Telecompaper
Maroc Telecom’s revenues in its home market Morocco decreased by 5.6 percent to MAD 15.32 billion for the first nine months of the year. This follows the reintroduction of asymmetric mobile termination rates in March and the liberalization of IP telephony in November 2016.
Revenues from outgoing services still grew by 1.2 percent, sustained by the mobile and fixed broadband services, whose revenues registered strong growth of 55 percent and 10.1 percent respectively.
EBITDA amounted to MAD 8.13 billion, down 5.8 percent from MAD 8.63 billion in the same period of 2016 due to the decline in revenues. The EBITDA margin was almost stable (-0.1 pts) thanks to the 0.5 pts improvement in the gross margin and the 3.4 percent decline in operating costs, reflecting the success of the voluntary redundancy plan with 1,026 employees.
Adjusted earnings from operations (EBITA) were down 8.7 percent to MAD 5.32 billion from MAD 5.83 billion. This decline was due to the drop in EBITDA and the 0.7 percent increase in depreciation charges reflecting heavy investments to extend the 4G+ network and the fibre-optic network. The adjusted EBITA margin was 34.7 percent.
Adjusted cash flow from operations in Morocco was up 8.7 percent to MAD 5.33 billion thanks to close management of working capital requirements.
The mobile customer base numbered 18.9 million at 30 September, up 1.5 percent year-on-year, thanks to the 2.5 percent increase in postpaid customers and 1.3 percent increase in prepaid customers. Due to the restrictive regulatory environment and the decline in incoming international traffic following the liberalization of IP telephony, mobile revenues decreased by 6.7 percent compared with the same period of the previous year, to MAD 9.99 billion.

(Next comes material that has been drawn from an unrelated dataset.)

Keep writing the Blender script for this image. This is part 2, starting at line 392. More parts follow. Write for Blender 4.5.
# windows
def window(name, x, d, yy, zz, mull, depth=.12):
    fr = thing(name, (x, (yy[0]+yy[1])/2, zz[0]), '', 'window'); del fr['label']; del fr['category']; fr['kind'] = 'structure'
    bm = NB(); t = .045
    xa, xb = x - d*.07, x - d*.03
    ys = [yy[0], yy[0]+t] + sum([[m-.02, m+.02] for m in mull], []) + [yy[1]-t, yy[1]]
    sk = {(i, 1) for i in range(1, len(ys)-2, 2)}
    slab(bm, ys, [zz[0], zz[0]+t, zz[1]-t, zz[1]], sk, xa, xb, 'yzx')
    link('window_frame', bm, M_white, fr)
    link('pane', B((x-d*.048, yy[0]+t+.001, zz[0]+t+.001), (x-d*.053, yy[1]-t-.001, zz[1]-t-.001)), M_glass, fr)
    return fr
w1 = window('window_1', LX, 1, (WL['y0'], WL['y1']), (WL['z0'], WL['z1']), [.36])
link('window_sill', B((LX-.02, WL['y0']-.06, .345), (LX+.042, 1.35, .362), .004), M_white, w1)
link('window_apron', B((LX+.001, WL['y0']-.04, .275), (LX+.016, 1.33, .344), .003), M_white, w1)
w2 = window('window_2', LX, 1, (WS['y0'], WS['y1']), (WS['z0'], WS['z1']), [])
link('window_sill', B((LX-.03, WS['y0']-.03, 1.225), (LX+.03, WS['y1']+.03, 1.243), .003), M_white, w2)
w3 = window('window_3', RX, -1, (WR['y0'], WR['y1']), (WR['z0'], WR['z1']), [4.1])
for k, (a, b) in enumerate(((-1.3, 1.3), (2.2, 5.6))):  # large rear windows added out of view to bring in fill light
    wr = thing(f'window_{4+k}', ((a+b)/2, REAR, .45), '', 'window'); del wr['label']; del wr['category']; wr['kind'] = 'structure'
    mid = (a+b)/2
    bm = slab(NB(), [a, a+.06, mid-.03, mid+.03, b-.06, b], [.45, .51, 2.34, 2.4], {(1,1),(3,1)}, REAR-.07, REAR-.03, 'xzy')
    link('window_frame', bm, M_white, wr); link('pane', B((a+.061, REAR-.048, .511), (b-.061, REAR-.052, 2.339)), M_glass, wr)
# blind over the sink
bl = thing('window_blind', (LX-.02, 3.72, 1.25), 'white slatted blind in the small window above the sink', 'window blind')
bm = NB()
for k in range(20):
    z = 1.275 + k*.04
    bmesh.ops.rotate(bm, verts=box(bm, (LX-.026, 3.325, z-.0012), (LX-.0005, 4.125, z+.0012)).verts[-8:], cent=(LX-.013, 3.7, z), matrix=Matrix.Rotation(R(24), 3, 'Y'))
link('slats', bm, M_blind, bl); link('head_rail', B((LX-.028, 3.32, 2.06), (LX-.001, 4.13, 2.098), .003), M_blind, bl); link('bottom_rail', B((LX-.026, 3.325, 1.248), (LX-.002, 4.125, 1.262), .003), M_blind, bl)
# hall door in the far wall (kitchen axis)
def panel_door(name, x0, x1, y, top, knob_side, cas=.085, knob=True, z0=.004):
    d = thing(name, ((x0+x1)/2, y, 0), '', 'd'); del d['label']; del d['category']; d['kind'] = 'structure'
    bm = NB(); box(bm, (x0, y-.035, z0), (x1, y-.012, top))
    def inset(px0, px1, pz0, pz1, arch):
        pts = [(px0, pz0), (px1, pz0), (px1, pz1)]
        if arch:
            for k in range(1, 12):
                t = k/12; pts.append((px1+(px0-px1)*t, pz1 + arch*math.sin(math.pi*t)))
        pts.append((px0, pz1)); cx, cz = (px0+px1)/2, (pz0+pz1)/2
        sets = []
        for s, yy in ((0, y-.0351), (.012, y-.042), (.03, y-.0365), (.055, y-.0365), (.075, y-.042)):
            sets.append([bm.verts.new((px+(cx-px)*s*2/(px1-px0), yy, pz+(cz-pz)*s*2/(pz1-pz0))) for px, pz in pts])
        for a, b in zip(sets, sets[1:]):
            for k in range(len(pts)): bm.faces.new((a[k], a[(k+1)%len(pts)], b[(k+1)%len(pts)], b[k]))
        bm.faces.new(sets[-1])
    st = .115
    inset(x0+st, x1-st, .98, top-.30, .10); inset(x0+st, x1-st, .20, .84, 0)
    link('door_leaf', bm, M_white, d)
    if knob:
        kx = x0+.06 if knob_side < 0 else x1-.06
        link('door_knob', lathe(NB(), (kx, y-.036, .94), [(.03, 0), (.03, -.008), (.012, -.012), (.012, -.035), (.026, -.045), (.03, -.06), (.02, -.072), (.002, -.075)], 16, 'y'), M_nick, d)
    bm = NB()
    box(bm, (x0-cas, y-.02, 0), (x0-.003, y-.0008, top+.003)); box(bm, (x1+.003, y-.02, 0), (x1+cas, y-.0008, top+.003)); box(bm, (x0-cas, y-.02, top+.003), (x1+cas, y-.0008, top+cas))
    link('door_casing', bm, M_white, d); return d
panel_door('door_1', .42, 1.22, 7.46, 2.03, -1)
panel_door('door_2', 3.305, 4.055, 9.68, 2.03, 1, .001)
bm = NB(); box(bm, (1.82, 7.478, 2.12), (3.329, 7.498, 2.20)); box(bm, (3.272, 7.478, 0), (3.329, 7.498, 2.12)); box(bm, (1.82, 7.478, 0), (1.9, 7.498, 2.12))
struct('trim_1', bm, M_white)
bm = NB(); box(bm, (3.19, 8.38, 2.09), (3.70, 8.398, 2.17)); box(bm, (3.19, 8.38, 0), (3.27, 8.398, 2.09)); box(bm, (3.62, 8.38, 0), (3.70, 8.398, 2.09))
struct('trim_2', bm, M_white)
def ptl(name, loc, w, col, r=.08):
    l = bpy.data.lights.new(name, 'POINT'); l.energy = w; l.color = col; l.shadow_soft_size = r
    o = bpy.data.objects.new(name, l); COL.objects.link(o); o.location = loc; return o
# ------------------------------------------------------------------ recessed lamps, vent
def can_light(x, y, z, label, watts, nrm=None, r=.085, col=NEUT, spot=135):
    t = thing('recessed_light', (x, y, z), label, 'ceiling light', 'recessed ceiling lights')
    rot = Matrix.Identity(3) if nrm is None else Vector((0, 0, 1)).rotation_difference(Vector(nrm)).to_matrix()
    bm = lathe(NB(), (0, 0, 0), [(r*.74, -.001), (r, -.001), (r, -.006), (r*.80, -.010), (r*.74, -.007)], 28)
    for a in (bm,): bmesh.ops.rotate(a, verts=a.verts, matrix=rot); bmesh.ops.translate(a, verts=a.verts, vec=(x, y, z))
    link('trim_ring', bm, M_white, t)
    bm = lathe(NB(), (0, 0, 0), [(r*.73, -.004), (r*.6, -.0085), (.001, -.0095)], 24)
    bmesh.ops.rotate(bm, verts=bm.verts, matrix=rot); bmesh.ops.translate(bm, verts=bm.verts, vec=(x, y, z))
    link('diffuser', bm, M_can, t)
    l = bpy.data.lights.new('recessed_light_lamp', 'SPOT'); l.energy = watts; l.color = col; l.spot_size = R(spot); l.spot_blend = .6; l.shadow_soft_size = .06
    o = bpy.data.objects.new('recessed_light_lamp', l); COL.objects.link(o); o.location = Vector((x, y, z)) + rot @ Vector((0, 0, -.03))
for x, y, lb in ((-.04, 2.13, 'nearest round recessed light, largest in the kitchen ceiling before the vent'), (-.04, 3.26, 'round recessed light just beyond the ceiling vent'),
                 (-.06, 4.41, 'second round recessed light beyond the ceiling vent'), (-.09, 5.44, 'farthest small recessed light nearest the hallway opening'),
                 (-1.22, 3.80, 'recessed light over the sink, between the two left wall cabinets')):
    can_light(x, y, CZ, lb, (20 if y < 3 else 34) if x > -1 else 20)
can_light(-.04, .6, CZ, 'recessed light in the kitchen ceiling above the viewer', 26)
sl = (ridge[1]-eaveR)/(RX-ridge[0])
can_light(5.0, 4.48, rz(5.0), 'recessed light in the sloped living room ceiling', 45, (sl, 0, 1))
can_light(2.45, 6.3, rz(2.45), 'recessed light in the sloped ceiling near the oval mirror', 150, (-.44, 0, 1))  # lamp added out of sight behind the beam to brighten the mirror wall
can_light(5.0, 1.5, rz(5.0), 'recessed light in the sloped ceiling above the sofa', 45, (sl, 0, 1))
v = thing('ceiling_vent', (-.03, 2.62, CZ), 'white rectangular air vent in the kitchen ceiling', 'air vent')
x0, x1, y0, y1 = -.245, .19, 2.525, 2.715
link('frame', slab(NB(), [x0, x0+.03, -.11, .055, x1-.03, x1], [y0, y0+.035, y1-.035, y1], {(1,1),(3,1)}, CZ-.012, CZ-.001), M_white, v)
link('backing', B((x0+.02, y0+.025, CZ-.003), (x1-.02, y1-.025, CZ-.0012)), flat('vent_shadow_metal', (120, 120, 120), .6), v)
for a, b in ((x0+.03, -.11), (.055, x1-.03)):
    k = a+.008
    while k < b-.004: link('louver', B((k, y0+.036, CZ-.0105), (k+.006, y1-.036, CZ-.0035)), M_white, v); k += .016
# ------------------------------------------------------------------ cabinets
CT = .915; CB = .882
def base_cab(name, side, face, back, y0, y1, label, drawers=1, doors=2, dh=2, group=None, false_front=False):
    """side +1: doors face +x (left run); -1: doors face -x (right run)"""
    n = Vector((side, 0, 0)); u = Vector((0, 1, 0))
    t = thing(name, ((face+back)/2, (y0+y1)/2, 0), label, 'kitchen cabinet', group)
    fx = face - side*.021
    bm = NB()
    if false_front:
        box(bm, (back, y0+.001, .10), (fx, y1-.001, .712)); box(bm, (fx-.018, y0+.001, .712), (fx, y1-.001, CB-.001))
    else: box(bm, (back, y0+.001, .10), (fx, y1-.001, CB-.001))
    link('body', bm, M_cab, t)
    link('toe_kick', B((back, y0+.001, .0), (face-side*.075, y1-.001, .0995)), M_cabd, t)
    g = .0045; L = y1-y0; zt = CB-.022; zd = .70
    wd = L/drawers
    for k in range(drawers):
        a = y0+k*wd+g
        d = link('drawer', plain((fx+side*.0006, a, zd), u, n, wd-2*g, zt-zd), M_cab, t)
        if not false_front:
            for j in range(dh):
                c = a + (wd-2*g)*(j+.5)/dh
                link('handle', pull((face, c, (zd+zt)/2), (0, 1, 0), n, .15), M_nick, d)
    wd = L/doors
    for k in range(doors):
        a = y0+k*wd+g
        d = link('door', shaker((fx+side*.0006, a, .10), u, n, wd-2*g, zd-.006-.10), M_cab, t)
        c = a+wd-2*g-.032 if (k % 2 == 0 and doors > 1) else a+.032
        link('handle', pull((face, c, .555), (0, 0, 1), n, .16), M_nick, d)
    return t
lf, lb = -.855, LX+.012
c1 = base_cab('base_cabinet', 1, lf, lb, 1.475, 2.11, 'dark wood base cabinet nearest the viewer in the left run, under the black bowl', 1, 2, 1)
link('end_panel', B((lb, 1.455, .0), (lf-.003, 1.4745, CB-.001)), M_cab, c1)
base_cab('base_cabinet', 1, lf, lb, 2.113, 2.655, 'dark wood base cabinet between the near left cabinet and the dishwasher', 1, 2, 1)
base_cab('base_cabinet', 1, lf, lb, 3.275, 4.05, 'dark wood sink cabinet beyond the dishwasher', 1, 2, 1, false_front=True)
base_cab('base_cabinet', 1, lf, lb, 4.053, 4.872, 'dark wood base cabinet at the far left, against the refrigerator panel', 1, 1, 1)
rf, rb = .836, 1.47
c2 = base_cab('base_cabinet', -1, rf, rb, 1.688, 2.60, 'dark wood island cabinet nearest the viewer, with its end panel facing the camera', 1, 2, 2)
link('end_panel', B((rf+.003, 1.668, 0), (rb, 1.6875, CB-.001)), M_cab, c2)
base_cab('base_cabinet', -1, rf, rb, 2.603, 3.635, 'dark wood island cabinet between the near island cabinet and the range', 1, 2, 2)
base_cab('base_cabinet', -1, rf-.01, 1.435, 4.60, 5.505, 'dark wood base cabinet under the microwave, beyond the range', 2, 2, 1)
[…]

The fixed-line customer base increased by 4.2 percent to 1.7 million lines, and broadband customers rose by 9.5 percent to 1.3 million. Fixed-line and internet operations in Morocco generated revenues of MAD 6.69 billion, relatively unchanged (-0.7%) from the same period in 2016 despite the 14.7 percent drop in income from international transit minutes, which is a very low-margin business.